[Scripts that build scenes]
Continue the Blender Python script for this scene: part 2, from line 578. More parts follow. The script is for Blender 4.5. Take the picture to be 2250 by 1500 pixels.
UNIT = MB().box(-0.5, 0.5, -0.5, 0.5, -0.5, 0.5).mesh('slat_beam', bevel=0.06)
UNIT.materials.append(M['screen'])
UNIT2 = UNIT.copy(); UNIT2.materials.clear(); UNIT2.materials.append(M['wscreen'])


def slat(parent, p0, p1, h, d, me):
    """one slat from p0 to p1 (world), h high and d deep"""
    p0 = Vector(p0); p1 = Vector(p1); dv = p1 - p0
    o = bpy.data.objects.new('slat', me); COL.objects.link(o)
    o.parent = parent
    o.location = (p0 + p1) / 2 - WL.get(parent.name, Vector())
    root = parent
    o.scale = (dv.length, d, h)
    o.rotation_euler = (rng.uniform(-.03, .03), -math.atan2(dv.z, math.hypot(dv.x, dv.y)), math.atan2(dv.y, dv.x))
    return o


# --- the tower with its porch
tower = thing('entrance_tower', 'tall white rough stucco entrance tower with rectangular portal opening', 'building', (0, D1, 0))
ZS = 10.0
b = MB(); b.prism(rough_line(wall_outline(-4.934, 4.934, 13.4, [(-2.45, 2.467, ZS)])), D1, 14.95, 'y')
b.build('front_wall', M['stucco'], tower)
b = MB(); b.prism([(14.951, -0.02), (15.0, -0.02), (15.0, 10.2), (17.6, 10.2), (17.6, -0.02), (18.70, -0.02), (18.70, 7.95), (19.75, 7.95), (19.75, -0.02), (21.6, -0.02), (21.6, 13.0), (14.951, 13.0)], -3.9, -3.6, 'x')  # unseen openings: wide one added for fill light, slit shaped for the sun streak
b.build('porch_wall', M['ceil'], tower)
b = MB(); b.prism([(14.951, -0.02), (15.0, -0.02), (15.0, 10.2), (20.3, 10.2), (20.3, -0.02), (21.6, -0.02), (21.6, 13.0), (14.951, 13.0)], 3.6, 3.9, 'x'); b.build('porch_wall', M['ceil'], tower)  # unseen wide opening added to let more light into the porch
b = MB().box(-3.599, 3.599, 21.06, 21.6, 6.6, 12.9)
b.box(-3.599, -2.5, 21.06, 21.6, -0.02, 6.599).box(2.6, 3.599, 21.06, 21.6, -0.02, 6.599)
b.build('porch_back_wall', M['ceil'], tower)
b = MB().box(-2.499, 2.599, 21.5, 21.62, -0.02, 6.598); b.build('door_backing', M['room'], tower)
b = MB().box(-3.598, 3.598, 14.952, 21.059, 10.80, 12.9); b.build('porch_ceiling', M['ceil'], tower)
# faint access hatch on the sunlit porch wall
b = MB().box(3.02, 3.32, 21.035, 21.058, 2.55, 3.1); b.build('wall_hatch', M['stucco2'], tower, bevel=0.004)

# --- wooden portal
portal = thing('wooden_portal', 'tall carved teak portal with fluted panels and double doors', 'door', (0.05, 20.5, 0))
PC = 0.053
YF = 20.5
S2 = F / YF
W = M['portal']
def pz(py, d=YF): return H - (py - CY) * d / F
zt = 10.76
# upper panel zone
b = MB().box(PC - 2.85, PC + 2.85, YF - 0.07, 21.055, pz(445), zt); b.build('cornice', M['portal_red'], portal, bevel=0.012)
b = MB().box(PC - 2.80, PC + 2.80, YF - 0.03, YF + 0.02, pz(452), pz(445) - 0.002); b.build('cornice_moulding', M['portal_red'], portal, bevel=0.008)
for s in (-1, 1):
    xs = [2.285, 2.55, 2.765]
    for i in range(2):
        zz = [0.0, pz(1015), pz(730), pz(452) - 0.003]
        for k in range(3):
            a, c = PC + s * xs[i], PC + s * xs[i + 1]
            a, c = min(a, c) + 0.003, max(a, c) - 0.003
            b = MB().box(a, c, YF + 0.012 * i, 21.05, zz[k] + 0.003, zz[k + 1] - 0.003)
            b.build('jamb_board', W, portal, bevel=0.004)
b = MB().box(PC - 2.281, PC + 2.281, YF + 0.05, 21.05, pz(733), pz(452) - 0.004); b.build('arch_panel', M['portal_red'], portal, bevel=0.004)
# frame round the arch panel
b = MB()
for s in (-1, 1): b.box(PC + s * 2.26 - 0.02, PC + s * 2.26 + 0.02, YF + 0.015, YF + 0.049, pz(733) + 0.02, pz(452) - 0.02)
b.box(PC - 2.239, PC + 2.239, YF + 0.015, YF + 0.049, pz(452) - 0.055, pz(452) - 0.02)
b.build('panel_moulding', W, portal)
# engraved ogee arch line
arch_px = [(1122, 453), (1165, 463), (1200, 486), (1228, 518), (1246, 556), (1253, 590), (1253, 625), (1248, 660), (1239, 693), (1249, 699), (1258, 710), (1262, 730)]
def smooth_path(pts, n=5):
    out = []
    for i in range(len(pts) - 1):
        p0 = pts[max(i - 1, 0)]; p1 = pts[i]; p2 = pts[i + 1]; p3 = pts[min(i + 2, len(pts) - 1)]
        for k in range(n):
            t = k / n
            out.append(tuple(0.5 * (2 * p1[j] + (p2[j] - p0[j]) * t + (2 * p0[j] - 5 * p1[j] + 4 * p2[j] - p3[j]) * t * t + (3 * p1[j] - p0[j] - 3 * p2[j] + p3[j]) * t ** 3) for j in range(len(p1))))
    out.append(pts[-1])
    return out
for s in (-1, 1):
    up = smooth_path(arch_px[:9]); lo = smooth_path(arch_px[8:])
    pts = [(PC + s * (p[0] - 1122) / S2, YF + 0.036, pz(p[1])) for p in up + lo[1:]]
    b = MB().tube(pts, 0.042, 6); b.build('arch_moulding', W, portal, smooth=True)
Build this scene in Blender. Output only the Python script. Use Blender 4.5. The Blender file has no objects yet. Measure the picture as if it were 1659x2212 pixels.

TASK OBJECTIVE:
Please quote the data above in full, with no line missing.

SOLVED EXERCISE:
Continue the Blender Python script for this scene: part 2, from line 578. More parts follow. The script is for Blender 4.5. Take the picture to be 2250 by 1500 pixels.
UNIT = MB().box(-0.5, 0.5, -0.5, 0.5, -0.5, 0.5).mesh('slat_beam', bevel=0.06)
UNIT.materials.append(M['screen'])
UNIT2 = UNIT.copy(); UNIT2.materials.clear(); UNIT2.materials.append(M['wscreen'])


def slat(parent, p0, p1, h, d, me):
    """one slat from p0 to p1 (world), h high and d deep"""
    p0 = Vector(p0); p1 = Vector(p1); dv = p1 - p0
    o = bpy.data.objects.new('slat', me); COL.objects.link(o)
    o.parent = parent
    o.location = (p0 + p1) / 2 - WL.get(parent.name, Vector())
    root = parent
    o.scale = (dv.length, d, h)
    o.rotation_euler = (rng.uniform(-.03, .03), -math.atan2(dv.z, math.hypot(dv.x, dv.y)), math.atan2(dv.y, dv.x))
    return o


# --- the tower with its porch
tower = thing('entrance_tower', 'tall white rough stucco entrance tower with rectangular portal opening', 'building', (0, D1, 0))
ZS = 10.0
b = MB(); b.prism(rough_line(wall_outline(-4.934, 4.934, 13.4, [(-2.45, 2.467, ZS)])), D1, 14.95, 'y')
b.build('front_wall', M['stucco'], tower)
b = MB(); b.prism([(14.951, -0.02), (15.0, -0.02), (15.0, 10.2), (17.6, 10.2), (17.6, -0.02), (18.70, -0.02), (18.70, 7.95), (19.75, 7.95), (19.75, -0.02), (21.6, -0.02), (21.6, 13.0), (14.951, 13.0)], -3.9, -3.6, 'x')  # unseen openings: wide one added for fill light, slit shaped for the sun streak
b.build('porch_wall', M['ceil'], tower)
b = MB(); b.prism([(14.951, -0.02), (15.0, -0.02), (15.0, 10.2), (20.3, 10.2), (20.3, -0.02), (21.6, -0.02), (21.6, 13.0), (14.951, 13.0)], 3.6, 3.9, 'x'); b.build('porch_wall', M['ceil'], tower)  # unseen wide opening added to let more light into the porch
b = MB().box(-3.599, 3.599, 21.06, 21.6, 6.6, 12.9)
b.box(-3.599, -2.5, 21.06, 21.6, -0.02, 6.599).box(2.6, 3.599, 21.06, 21.6, -0.02, 6.599)
b.build('porch_back_wall', M['ceil'], tower)
b = MB().box(-2.499, 2.599, 21.5, 21.62, -0.02, 6.598); b.build('door_backing', M['room'], tower)
b = MB().box(-3.598, 3.598, 14.952, 21.059, 10.80, 12.9); b.build('porch_ceiling', M['ceil'], tower)
# faint access hatch on the sunlit porch wall
b = MB().box(3.02, 3.32, 21.035, 21.058, 2.55, 3.1); b.build('wall_hatch', M['stucco2'], tower, bevel=0.004)

# --- wooden portal
portal = thing('wooden_portal', 'tall carved teak portal with fluted panels and double doors', 'door', (0.05, 20.5, 0))
PC = 0.053
YF = 20.5
S2 = F / YF
W = M['portal']
def pz(py, d=YF): return H - (py - CY) * d / F
zt = 10.76
# upper panel zone
b = MB().box(PC - 2.85, PC + 2.85, YF - 0.07, 21.055, pz(445), zt); b.build('cornice', M['portal_red'], portal, bevel=0.012)
b = MB().box(PC - 2.80, PC + 2.80, YF - 0.03, YF + 0.02, pz(452), pz(445) - 0.002); b.build('cornice_moulding', M['portal_red'], portal, bevel=0.008)
for s in (-1, 1):
    xs = [2.285, 2.55, 2.765]
    for i in range(2):
        zz = [0.0, pz(1015), pz(730), pz(452) - 0.003]
        for k in range(3):
            a, c = PC + s * xs[i], PC + s * xs[i + 1]
            a, c = min(a, c) + 0.003, max(a, c) - 0.003
            b = MB().box(a, c, YF + 0.012 * i, 21.05, zz[k] + 0.003, zz[k + 1] - 0.003)
            b.build('jamb_board', W, portal, bevel=0.004)
b = MB().box(PC - 2.281, PC + 2.281, YF + 0.05, 21.05, pz(733), pz(452) - 0.004); b.build('arch_panel', M['portal_red'], portal, bevel=0.004)
# frame round the arch panel
b = MB()
for s in (-1, 1): b.box(PC + s * 2.26 - 0.02, PC + s * 2.26 + 0.02, YF + 0.015, YF + 0.049, pz(733) + 0.02, pz(452) - 0.02)
b.box(PC - 2.239, PC + 2.239, YF + 0.015, YF + 0.049, pz(452) - 0.055, pz(452) - 0.02)
b.build('panel_moulding', W, portal)
# engraved ogee arch line
arch_px = [(1122, 453), (1165, 463), (1200, 486), (1228, 518), (1246, 556), (1253, 590), (1253, 625), (1248, 660), (1239, 693), (1249, 699), (1258, 710), (1262, 730)]
def smooth_path(pts, n=5):
    out = []
    for i in range(len(pts) - 1):
        p0 = pts[max(i - 1, 0)]; p1 = pts[i]; p2 = pts[i + 1]; p3 = pts[min(i + 2, len(pts) - 1)]
        for k in range(n):
            t = k / n
            out.append(tuple(0.5 * (2 * p1[j] + (p2[j] - p0[j]) * t + (2 * p0[j] - 5 * p1[j] + 4 * p2[j] - p3[j]) * t * t + (3 * p1[j] - p0[j] - 3 * p2[j] + p3[j]) * t ** 3) for j in range(len(p1))))
    out.append(pts[-1])
    return out
for s in (-1, 1):
    up = smooth_path(arch_px[:9]); lo = smooth_path(arch_px[8:])
    pts = [(PC + s * (p[0] - 1122) / S2, YF + 0.036, pz(p[1])) for p in up + lo[1:]]
    b = MB().tube(pts, 0.042, 6); b.build('arch_moulding', W, portal, smooth=True)
Build this scene in Blender. Output only the Python script. Use Blender 4.5. The Blender file has no objects yet. Measure the picture as if it were 1659x2212 pixels.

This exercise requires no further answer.